§ **SHORT EXERCISE**
Take down each entry exactly as written.
——————
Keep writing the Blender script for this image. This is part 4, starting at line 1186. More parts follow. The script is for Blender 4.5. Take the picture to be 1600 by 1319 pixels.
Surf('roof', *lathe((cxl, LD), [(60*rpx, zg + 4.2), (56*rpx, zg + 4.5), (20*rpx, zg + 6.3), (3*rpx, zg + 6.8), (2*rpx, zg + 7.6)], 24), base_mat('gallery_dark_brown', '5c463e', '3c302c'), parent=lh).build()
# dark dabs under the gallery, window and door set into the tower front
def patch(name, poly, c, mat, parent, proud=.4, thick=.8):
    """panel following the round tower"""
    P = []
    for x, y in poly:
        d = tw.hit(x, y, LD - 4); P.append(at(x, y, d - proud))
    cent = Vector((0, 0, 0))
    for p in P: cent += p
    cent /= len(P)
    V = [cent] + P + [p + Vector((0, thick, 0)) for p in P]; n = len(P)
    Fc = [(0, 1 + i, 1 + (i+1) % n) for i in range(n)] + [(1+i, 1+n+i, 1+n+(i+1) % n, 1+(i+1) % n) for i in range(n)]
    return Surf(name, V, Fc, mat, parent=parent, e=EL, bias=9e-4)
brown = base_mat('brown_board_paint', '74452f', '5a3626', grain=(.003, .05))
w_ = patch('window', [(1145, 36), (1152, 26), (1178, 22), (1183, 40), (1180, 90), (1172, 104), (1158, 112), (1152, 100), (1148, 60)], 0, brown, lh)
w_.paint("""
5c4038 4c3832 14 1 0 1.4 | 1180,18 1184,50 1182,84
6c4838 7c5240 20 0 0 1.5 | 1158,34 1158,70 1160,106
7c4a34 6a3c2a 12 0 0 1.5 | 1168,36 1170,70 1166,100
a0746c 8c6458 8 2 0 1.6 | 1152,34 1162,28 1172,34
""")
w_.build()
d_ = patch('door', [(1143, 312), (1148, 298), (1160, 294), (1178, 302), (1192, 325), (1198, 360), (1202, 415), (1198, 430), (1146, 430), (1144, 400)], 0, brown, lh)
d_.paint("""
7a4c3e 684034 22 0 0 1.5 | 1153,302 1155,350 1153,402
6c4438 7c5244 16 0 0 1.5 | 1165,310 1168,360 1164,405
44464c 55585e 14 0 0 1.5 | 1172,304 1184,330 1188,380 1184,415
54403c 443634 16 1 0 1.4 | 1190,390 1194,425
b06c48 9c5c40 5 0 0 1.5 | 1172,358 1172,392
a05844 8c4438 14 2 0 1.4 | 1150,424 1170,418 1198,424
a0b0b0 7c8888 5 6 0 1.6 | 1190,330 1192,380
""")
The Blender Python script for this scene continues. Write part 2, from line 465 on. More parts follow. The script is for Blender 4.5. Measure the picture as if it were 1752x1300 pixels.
——————
§ **TASK SOLUTION**
Keep writing the Blender script for this image. This is part 4, starting at line 1186. More parts follow. The script is for Blender 4.5. Take the picture to be 1600 by 1319 pixels.
Surf('roof', *lathe((cxl, LD), [(60*rpx, zg + 4.2), (56*rpx, zg + 4.5), (20*rpx, zg + 6.3), (3*rpx, zg + 6.8), (2*rpx, zg + 7.6)], 24), base_mat('gallery_dark_brown', '5c463e', '3c302c'), parent=lh).build()
# dark dabs under the gallery, window and door set into the tower front
def patch(name, poly, c, mat, parent, proud=.4, thick=.8):
    """panel following the round tower"""
    P = []
    for x, y in poly:
        d = tw.hit(x, y, LD - 4); P.append(at(x, y, d - proud))
    cent = Vector((0, 0, 0))
    for p in P: cent += p
    cent /= len(P)
    V = [cent] + P + [p + Vector((0, thick, 0)) for p in P]; n = len(P)
    Fc = [(0, 1 + i, 1 + (i+1) % n) for i in range(n)] + [(1+i, 1+n+i, 1+n+(i+1) % n, 1+(i+1) % n) for i in range(n)]
    return Surf(name, V, Fc, mat, parent=parent, e=EL, bias=9e-4)
brown = base_mat('brown_board_paint', '74452f', '5a3626', grain=(.003, .05))
w_ = patch('window', [(1145, 36), (1152, 26), (1178, 22), (1183, 40), (1180, 90), (1172, 104), (1158, 112), (1152, 100), (1148, 60)], 0, brown, lh)
w_.paint("""
5c4038 4c3832 14 1 0 1.4 | 1180,18 1184,50 1182,84
6c4838 7c5240 20 0 0 1.5 | 1158,34 1158,70 1160,106
7c4a34 6a3c2a 12 0 0 1.5 | 1168,36 1170,70 1166,100
a0746c 8c6458 8 2 0 1.6 | 1152,34 1162,28 1172,34
""")
w_.build()
d_ = patch('door', [(1143, 312), (1148, 298), (1160, 294), (1178, 302), (1192, 325), (1198, 360), (1202, 415), (1198, 430), (1146, 430), (1144, 400)], 0, brown, lh)
d_.paint("""
7a4c3e 684034 22 0 0 1.5 | 1153,302 1155,350 1153,402
6c4438 7c5244 16 0 0 1.5 | 1165,310 1168,360 1164,405
44464c 55585e 14 0 0 1.5 | 1172,304 1184,330 1188,380 1184,415
54403c 443634 16 1 0 1.4 | 1190,390 1194,425
b06c48 9c5c40 5 0 0 1.5 | 1172,358 1172,392
a05844 8c4438 14 2 0 1.4 | 1150,424 1170,418 1198,424
a0b0b0 7c8888 5 6 0 1.6 | 1190,330 1192,380
""")
The Blender Python script for this scene continues. Write part 2, from line 465 on. More parts follow. The script is for Blender 4.5. Measure the picture as if it were 1752x1300 pixels.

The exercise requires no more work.